The familiar shapes of people, buildings and plants help viewers form an instant connection with many figurative works of art. Abstract pieces often engage observers more slowly, helping them examine perceptions that lie beyond the realm of sight. Featuring works by Wisconsin artists Jill Olm, Beth Racette and Leslie Vansen, the Systems for Abstraction exhibit at James Watrous Gallery (through Aug. 25) dares visitors to ponder things they can't quite see or quantify, from physical experiences to ever-changing relationships.
Olm invites her audience to "pursue an imaginative, associative dialogue with the work," letting their own personal histories shape what they perceive. Repeated marks of colored pencil explore ideas like multiplicity and the inevitable transformation the passage of time brings. These marks appear in side-by-side drawings that seem to represent different facets of the same concept. Their titles remind me of analogies on standardized tests, puzzles to be solved.

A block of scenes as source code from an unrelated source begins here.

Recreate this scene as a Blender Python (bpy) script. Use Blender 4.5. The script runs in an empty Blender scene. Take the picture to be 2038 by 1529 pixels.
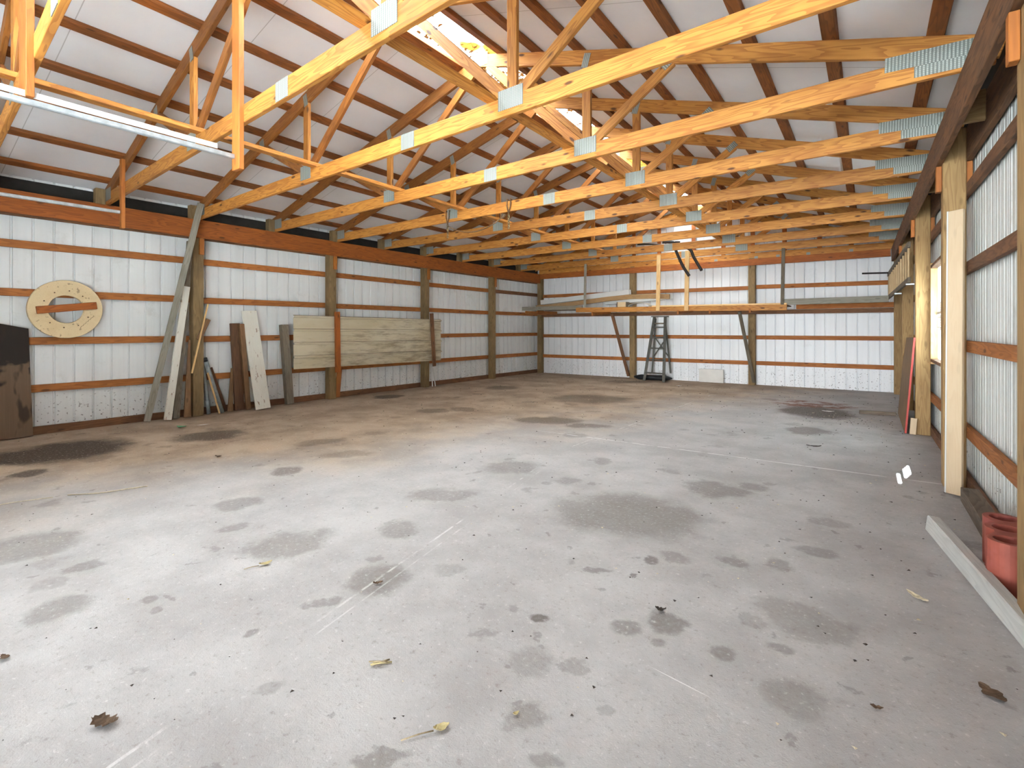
import bpy, bmesh, math, random
from mathutils import Vector as V, Matrix, noise
random.seed(7)
S = bpy.context.scene
C = S.collection
PI = math.pi

# ------------------------------------------------------------------ materials
def new_mat(name):
    m = bpy.data.materials.new(name); m.use_nodes = True
    nt = m.node_tree; nt.nodes.clear()
    out = nt.nodes.new('ShaderNodeOutputMaterial')
    b = nt.nodes.new('ShaderNodeBsdfPrincipled')
    nt.links.new(b.outputs[0], out.inputs[0])
    return m, nt, b
class NT:
    def __init__(s, nt): s.nt = nt
    def n(s, t, **kw):
        nd = s.nt.nodes.new(t)
        for k, v in kw.items(): setattr(nd, k, v)
        return nd
    def l(s, a, b): s.nt.links.new(a, b)
    def val(s, sock, v):
        if hasattr(v, 'links'): s.l(v, sock)
        else: sock.default_value = v
    def math(s, op, a, b=0.0, clamp=False):
        nd = s.n('ShaderNodeMath', operation=op, use_clamp=clamp)
        s.val(nd.inputs[0], a); s.val(nd.inputs[1], b); return nd.outputs[0]
    def noise(s, vec, scale, detail=3, rough=.55, dim='3D'):
        nd = s.n('ShaderNodeTexNoise', noise_dimensions=dim); s.l(vec, nd.inputs['Vector'])
        nd.inputs['Scale'].default_value = scale; nd.inputs['Detail'].default_value = detail
        nd.inputs['Roughness'].default_value = rough; return nd.outputs['Fac']
    def mapping(s, vec, sc=(1,1,1), loc=(0,0,0), rot=(0,0,0)):
        nd = s.n('ShaderNodeMapping'); s.l(vec, nd.inputs[0])
        nd.inputs['Scale'].default_value = sc; nd.inputs['Location'].default_value = loc
        nd.inputs['Rotation'].default_value = rot; return nd.outputs[0]
    def mr(s, v, a, b, c=0., d=1., smooth=True):
        nd = s.n('ShaderNodeMapRange', interpolation_type='SMOOTHSTEP' if smooth else 'LINEAR')
        s.l(v, nd.inputs[0])
        for i, x in enumerate((a, b, c, d)): nd.inputs[i+1].default_value = x
        return nd.outputs[0]
    def mix(s, fac, a, b, mode='MIX'):
        nd = s.n('ShaderNodeMix', data_type='RGBA', blend_type=mode)
        s.val(nd.inputs[0], fac)
        for i, x in ((6, a), (7, b)):
            if hasattr(x, 'links'): s.l(x, nd.inputs[i])
            else: nd.inputs[i].default_value = (*x, 1)
        return nd.outputs[2]
def coords(N, rand=True):
    tc = N.n('ShaderNodeTexCoord'); vec = tc.outputs['Object']; oi = N.n('ShaderNodeObjectInfo')
    if rand:
        off = N.n('ShaderNodeVectorMath', operation='SCALE'); off.inputs[0].default_value = (17.3, 9.1, 23.7)
        N.l(oi.outputs['Random'], off.inputs['Scale'])
        ad = N.n('ShaderNodeVectorMath', operation='ADD'); N.l(vec, ad.inputs[0]); N.l(off.outputs[0], ad.inputs[1])
        vec = ad.outputs[0]
    return vec, oi.outputs['Random']
def wood(name, base, dark, ring=.55, knots=.6, rough=.72, stain=.0, stain_col=(.05,.035,.02), vary=.16, chips=0., chip_col=(.25,.14,.07)):
    m, nt, b = new_mat(name); N = NT(nt)
    vec, rnd = coords(N)
    g = N.mapping(vec, (1.1, 11, 11))
    low = N.noise(g, 1.0, 2, .5)
    rings = N.math('FRACT', N.math('MULTIPLY', low, 11.0))
    rings = N.mr(rings, .25, .95)
    fine = N.noise(N.mapping(vec, (5, 160, 160)), 1.0, 2, .6)
    f = N.math('MULTIPLY', rings, ring)
    f = N.math('ADD', f, N.math('MULTIPLY', N.math('SUBTRACT', fine, .5), .55), True)
    col = N.mix(f, base, dark)
    blotch = N.noise(N.mapping(vec, (2.2, 6, 6)), 1.0, 3, .6)
    col = N.mix(N.mr(blotch, .42, .75, 0, .45), col, dark)
    if knots:
        vo = N.n('ShaderNodeTexVoronoi', feature='F1'); N.l(N.mapping(vec, (3.1, 9.5, 9.5)), vo.inputs['Vector']); vo.inputs['Scale'].default_value = 1
        k = N.mr(vo.outputs['Distance'], .08, .17, knots, 0)
        col = N.mix(k, col, tuple(c*.28 for c in dark))
    if stain:
        sn = N.noise(N.mapping(vec, (1.3, 2.2, 2.2)), 1.0, 3, .6)
        col = N.mix(N.mr(sn, .5-.12, .62, 0, stain), col, stain_col)
    if chips:
        cn = N.noise(N.mapping(vec, (7, 22, 22)), 1.0, 4, .65)
        col = N.mix(N.mr(cn, .62, .66, 0, chips), col, chip_col)
    hv = N.n('ShaderNodeHueSaturation'); N.l(col, hv.inputs['Color'])
    N.l(N.mr(rnd, 0, 1, 1-vary, 1+vary, False), hv.inputs['Value'])
    N.l(hv.outputs[0], b.inputs['Base Color'])
    b.inputs['Roughness'].default_value = rough
    bp = N.n('ShaderNodeBump'); bp.inputs['Strength'].default_value = .25; bp.inputs['Distance'].default_value = .004
    N.l(f, bp.inputs['Height']); N.l(bp.outputs[0], b.inputs['Normal'])
    return m
def plain(name, col, rough=.6, metal=0., var=.25, scale=9., dirt=None, spec=.4):
    m, nt, b = new_mat(name); N = NT(nt); vec, rnd = coords(N)
    n1 = N.noise(vec, scale, 4, .6)
    c = N.mix(N.mr(n1, .3, .7), tuple(x*(1-var) for x in col), col)
    if dirt: c = N.mix(N.mr(N.noise(vec, scale*.35, 5, .65), .52, .68, 0, dirt[1]), c, dirt[0])
    N.l(c, b.inputs['Base Color']); b.inputs['Roughness'].default_value = rough; b.inputs['Metallic'].default_value = metal
    b.inputs['Specular IOR Level'].default_value = spec
    return m
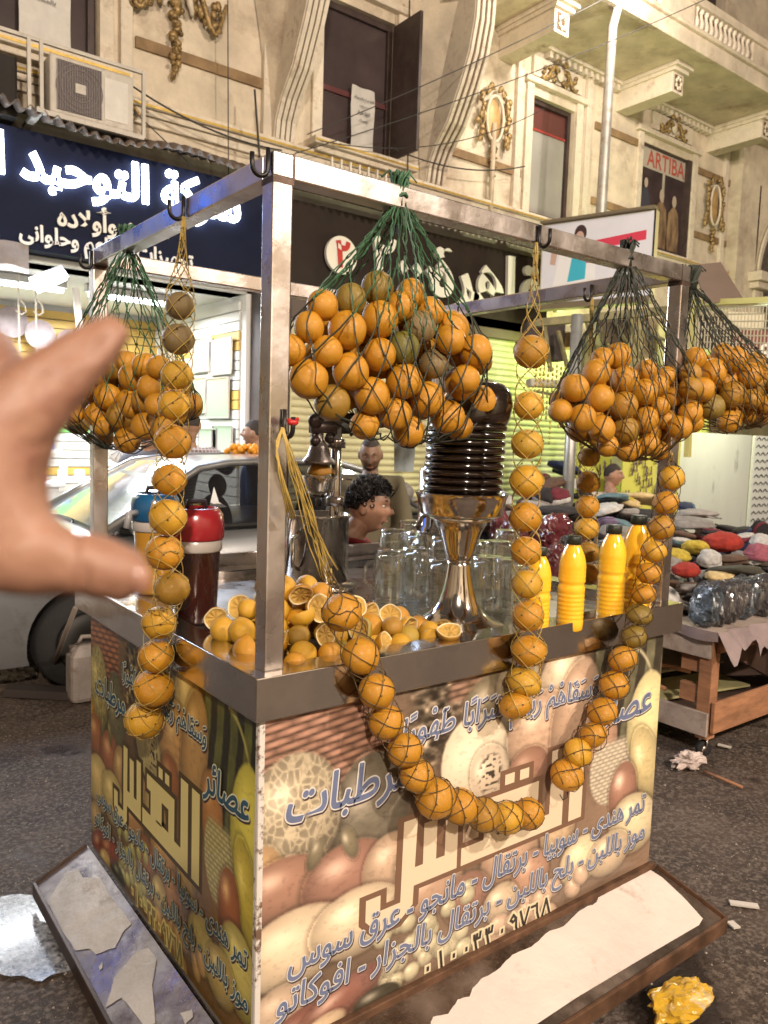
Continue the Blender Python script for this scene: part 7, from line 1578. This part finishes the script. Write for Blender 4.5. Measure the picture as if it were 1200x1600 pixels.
# shop corner; the yellow green light is put into the wall colour
yg = mat('lit_yellow_green_wall', (.55, .62, .16), .7, var=.1, vscale=2); m = MB(); m.bx(9.9, 10.05, 4.9, 6.45, .1, 3.1); m.bx(10.1, 12.5, 6.3, 6.36, .1, 3.2); tag(m.build('wall_shop_corner', yg), kind='structure')
poleg = mat('galvanised_pole', (.42, .42, .40), .4, .7, var=.2, vscale=8)
a = pT(902, 500, 7.4); m = MB(); m.smooth = True; m.tube([(a[0], a[1], .1), (a[0], a[1], a[2]+.05)], .055, 14); tag(m.build('metal_pole', poleg), 'thick galvanised pole standing behind the heap of caps', 'pole')
rkm = mat('rack_yellow', (.60, .60, .10), .5); acc = mat('accessory_dark', (.05, .03, .03), .5, col2=(.35, .25, .2), vscale=30)
for i, (px_, t_) in enumerate(((1003, 8.8), (1035, 8.9), (930, 9.2))):
    c = pT(px_, 690, t_); rk = empty('accessory_rack', tuple(c*V(1, 1, 0)), ('yellow accessory rack left of the right-hand cart post', 'narrow accessory rack just behind the right-hand cart post', 'accessory rack behind the thin string of oranges')[i], 'rack')
    m = MB(); m.box((c[0], c[1], 1.3), (.42, .04, 2.0), rz=-.6); m.build('back_panel', rkm, rk)
    m = MB(); m.smooth = True
    for k in range(60): q = V(c[0], c[1], .6)+V(math.cos(-.6), math.sin(-.6), 0)*RNG.uniform(-.19, .19)+V(-.03, -.05, RNG.uniform(0, 1.6)); m.tube([q, q+V(0, 0, -.07)], .008, 4); m.ell(q+V(0, 0, -.08), (.018, .012, .018), 6, 4)
    m.build('hanging_accessories', acc, rk)['kind'] = 'stuff'
# clutter above the stall: shelf boxes, blinds, beams
rng2 = random.Random(11)
cl_c = [(.05, .035, .03), (.30, .24, .13), (.45, .42, .2), (.16, .12, .08), (.55, .5, .4), (.2, .1, .06)]
for k, (a, b, w_, h_, c_, lab) in enumerate(((848, 535, .5, .45, 0, 'black speaker box under the poster edge'), (868, 600, .7, .10, 4, 'bundle of papers on the shelf beside the pole'), (1005, 530, .5, .5, 1, 'tan hanging bag behind the right bag neck'), (1040, 540, .35, .5, 2, 'yellow packet hanging behind the right post'), (960, 520, .4, .3, 3, 'brown box behind the right bag neck'), (1000, 585, .6, .4, 1, 'tan bundle behind the right bag of oranges'), (930, 560, .35, .6, 2, 'yellowish parcel beside the metal pole'), (955, 715, .8, .5, 4, 'pale grey panel behind the seller'))):
    P = pT(a, b, 9.6 if k != 7 else 9.9); m = MB(); m.box(P, (w_, .2, h_), rz=-.5); tag(m.build('stored_box', mat('clutter_'+'abcdef'[c_], cl_c[c_], .7, var=.25, vscale=4), bevel=.02), lab, 'box')
m = MB()
for k in range(9): p = pT(850+k*22, 505+rng2.uniform(-8, 14), 9.4); q = pT(860+k*26, 560+rng2.uniform(-30, 60), 9.3); m.beam(p, q, .05, .03)
m.beam(pT(840, 612, 9), pT(900, 625, 8.8), .3, .03); m.beam(pT(835, 505, 8.6), pT(1200, 470, 8), .10, .08)
tag(m.build('awning_struts', mat('strut_dingy', (.24, .21, .10), .7, var=.3)), 'tangle of dingy struts and rods under the poster and awning', 'struts', kind='stuff')
# hanging chains of trinkets in front of the green shop
m = MB(); m.smooth = True
for k in range(11):
    p = pT(838+k*6.5, 575+rng2.uniform(-8, 8), 8.2); n_ = rng2.randint(8, 16)
    for j in range(n_): m.ell(p+V(0, 0, -.055*j), (.014, .014, .022), 6, 4)
tag(m.build('trinket_chains', mat('trinket_gold', (.45, .38, .10), .4, .4)), 'hanging chains of small trinkets in front of the green lit shop', 'chains', kind='stuff')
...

The picture on the left side of Companion: Replacement contains large circles composed of blue and yellow dots. They resemble the images on a colorblindness test. A stream of red dots snakes from the top-left corner to the lower right. Laid out on a grid, the adjacent picture functions like a film negative. White space replaces the colorful circles, and bright yellow fills much of the empty space from the first image. The switch made me consider how some people's hearing improves as their sight wanes.
Vansen's works examine the repetitive aspects of memory. The strips of paint in her acrylic painting Rete look a bit like colored masking tape, perhaps suggesting how associations are built and reinforced in layers, through recurring messages and experiences. Some of these strips have rounded edges that are soothing to behold, while others form grids with sharp edges. Thanks to the magic of perspective, these grids sometimes seem 3-D, popping off the canvas to accost the viewer. At these moments, they remind me of small cages, the kind that hold the mind hostage when, say, an earworm pays a visit.
Racette presents circular paintings from her Gaia Series, which looks at how our planet is made up of complex, interrelated ecosystems and physical phenomena that create the conditions necessary for life. As she notes in her artist statement, these works can be interpreted as microscopic lenses or macroscopic images. Cybersphere Clouds demonstrates this point well. In its center is a brown sphere encircled by beams of radiant color. The beams bounce from one point to another, bursting with energy as they intersect. Taken as a whole, this piece is reminiscent of a planet with Saturn-like rings as well as a nucleus orbited by electrons. Nearby, Blue Marble showcases dark swirls that could be the deep sea viewed from a submarine window or a galaxy viewed from Dr. Who's TARDIS.